■ **WHAT THE TASK REQUIRES**
For the records that follow, return only the count of lines containing the string "scene".

■ **DATA SUPPLIED**
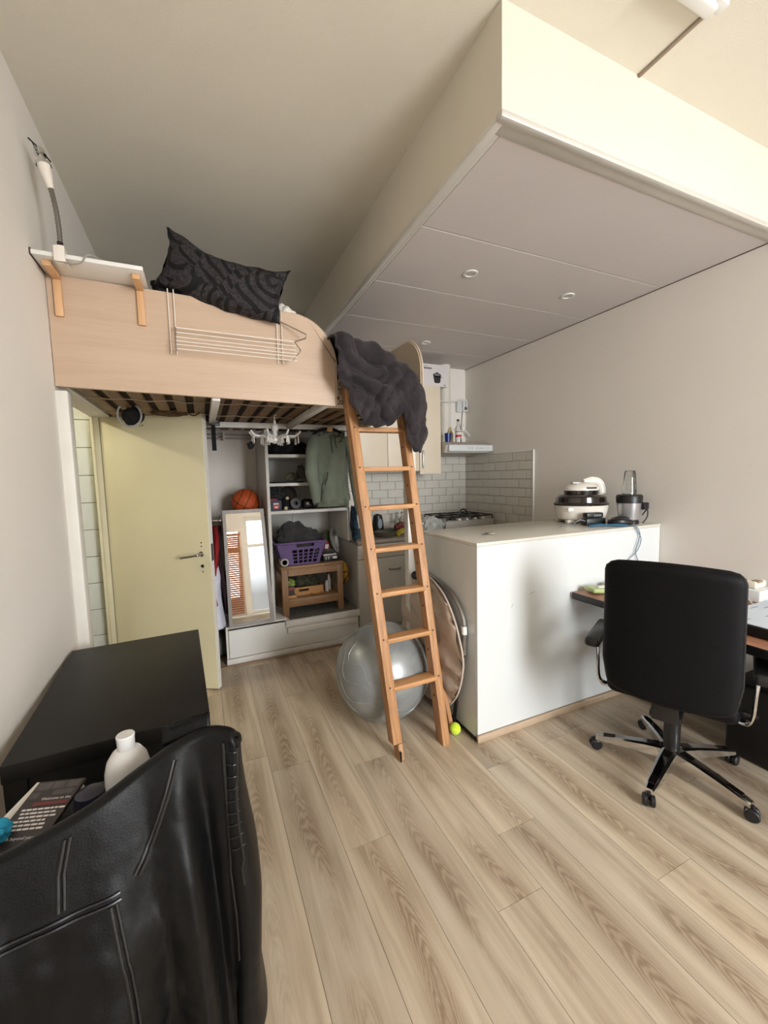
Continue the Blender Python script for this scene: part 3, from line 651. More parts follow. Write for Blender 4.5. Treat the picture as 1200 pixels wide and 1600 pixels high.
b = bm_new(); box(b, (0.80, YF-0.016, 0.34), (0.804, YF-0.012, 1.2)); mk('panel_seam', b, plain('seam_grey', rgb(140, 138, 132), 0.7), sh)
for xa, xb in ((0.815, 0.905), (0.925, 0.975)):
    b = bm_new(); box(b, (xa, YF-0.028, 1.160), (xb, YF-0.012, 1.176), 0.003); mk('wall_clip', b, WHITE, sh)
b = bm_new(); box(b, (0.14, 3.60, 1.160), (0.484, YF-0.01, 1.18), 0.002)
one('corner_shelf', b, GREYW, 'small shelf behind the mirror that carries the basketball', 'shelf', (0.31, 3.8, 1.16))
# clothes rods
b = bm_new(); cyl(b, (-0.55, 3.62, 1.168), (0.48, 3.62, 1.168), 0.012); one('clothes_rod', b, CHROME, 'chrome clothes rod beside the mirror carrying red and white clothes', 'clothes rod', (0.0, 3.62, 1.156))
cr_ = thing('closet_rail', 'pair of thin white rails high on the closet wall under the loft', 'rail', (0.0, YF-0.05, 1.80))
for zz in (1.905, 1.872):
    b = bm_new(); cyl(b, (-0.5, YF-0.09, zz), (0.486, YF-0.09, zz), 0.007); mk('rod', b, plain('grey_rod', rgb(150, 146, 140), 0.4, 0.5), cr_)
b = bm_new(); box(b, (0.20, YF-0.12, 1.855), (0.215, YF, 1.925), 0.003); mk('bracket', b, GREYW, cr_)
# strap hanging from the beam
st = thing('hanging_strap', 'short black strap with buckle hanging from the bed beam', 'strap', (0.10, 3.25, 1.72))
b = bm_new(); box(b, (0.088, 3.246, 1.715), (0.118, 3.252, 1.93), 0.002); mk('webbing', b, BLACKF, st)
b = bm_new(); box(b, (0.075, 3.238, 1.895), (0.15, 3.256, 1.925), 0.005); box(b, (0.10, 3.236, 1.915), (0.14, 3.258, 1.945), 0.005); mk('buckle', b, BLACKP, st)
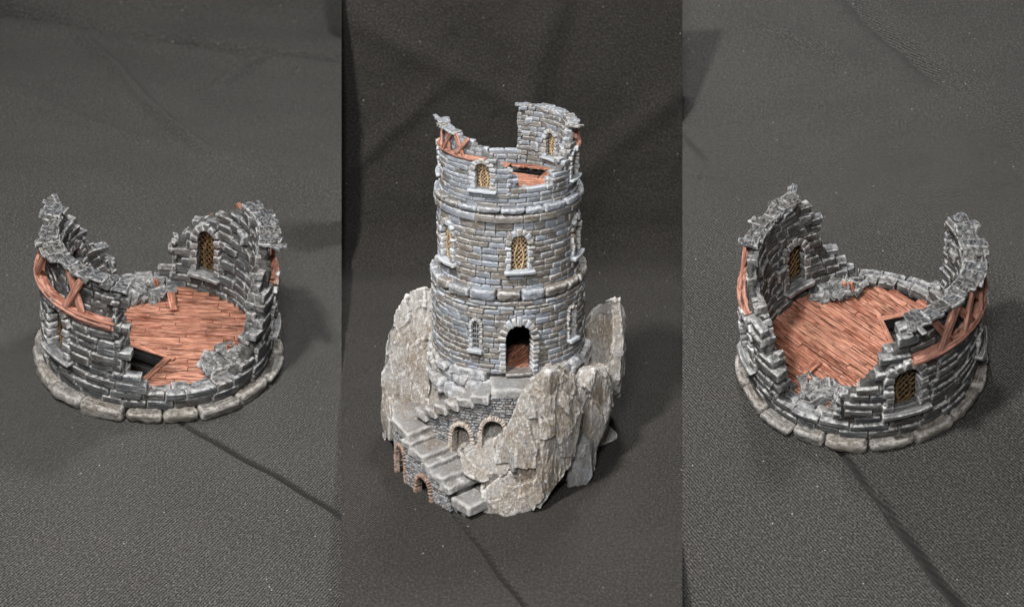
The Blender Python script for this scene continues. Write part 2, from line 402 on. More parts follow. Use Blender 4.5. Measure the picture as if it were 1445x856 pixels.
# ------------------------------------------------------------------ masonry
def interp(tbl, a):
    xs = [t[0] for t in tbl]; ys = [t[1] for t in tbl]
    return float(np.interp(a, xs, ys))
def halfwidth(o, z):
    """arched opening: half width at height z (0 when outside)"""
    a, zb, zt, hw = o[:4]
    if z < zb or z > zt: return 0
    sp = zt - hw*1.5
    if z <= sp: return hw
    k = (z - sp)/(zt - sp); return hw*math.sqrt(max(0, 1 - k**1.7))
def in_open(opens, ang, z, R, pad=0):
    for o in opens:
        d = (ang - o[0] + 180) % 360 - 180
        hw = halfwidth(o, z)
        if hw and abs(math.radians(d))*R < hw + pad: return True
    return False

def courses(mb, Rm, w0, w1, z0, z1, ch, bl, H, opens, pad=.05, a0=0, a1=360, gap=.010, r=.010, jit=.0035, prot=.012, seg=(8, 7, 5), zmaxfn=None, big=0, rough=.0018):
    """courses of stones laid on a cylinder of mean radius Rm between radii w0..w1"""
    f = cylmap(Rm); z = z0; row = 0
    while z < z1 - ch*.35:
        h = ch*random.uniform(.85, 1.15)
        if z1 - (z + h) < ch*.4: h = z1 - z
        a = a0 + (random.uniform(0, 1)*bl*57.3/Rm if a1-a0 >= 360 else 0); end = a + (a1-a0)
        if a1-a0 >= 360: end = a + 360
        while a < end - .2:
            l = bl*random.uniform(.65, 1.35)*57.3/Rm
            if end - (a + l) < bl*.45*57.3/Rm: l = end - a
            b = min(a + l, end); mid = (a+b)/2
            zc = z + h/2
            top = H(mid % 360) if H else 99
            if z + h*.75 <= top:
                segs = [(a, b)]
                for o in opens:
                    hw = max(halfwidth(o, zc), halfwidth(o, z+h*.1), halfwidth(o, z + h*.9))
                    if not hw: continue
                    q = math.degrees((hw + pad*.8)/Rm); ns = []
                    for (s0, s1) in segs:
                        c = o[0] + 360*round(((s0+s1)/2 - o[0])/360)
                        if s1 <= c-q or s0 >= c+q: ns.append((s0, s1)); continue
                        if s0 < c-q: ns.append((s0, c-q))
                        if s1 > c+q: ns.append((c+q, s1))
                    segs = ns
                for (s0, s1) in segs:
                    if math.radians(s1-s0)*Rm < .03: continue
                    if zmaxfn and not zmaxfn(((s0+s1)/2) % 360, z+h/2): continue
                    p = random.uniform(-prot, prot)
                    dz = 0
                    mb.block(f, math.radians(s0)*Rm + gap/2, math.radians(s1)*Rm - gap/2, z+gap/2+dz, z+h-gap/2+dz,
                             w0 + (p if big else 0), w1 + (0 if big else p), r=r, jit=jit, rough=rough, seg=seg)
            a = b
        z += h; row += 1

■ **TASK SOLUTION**
2